The fabricator must make sure to keep the arrangement of the interlayer prepreg symmetrical. For instance, for a six-layer board, the thickness between layers 1 to 2 and 5 to 6 should preferably be the same, including the number of prepreg sheets. This will prevent warping after lamination.

It is preferable the fabricator uses the same supplier for the prepregs and the multi-layer core sheets—this ensures the coefficient of expansion will be similar. After lamination, the warp and weft shrinkage rates of the prepreg may differ. Therefore, the fabricator must know the warp and weft directions before cutting and laminating. He/she must understand and make use of the latitude and longitude of the prepreg when using it for a multi-layered board to prevent warpage.

Usually, manufacturers wind the rolled prepreg in the warp direction, while keeping the weft direction across the width. For the copper foil sheet, however, they keep the weft direction along the long side, and the warp direction across the width. In case of doubt, the fabricator must clarify the above points from the manufacturer.

It is necessary for the fabricator to remove stress from the board after lamination. Typically, after hot and cold pressing, shearing and milling, the fabricator usually bakes a multi-layer board in an oven at 150 °C for four hours to release the stress in the sheets while the resin is in the process of curing. This is an important step to prevent warpage, and the fabricator must not miss this step.
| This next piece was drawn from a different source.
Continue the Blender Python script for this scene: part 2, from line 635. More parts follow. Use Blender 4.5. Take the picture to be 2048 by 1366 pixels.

The fabricator also must take precautions while plating. Both pattern and surface plating require the use of special nip rolls. As the multi-layered board may be ultra-thin, such as 0.4 to 0.6 mm thick, plating it requires clamping the board with a round stick to the flying plate of the automatic plating line—the clamping must extend to the entire flying bar. Usually, the operator will string the rollers together to keep the plates on the roll straight. Not doing this, and plating a copper layer of twenty to thirty microns on the sheet will make it bend, which is very difficult to remedy.

Conclusion

A non-flat PCB causes misalignment in the automated instrumentation line, as the SMT component will not land on the intended pads, components will not enter the intended hole in the board, and the warpage may even damage the automatic inserter machine. A bent circuit board is difficult to install in a chassis or a socket may misalign inside a machine, which makes it very troublesome for the assembler in a factory. This makes it very important for all stakeholders to take care to not allow warpage in the PCB.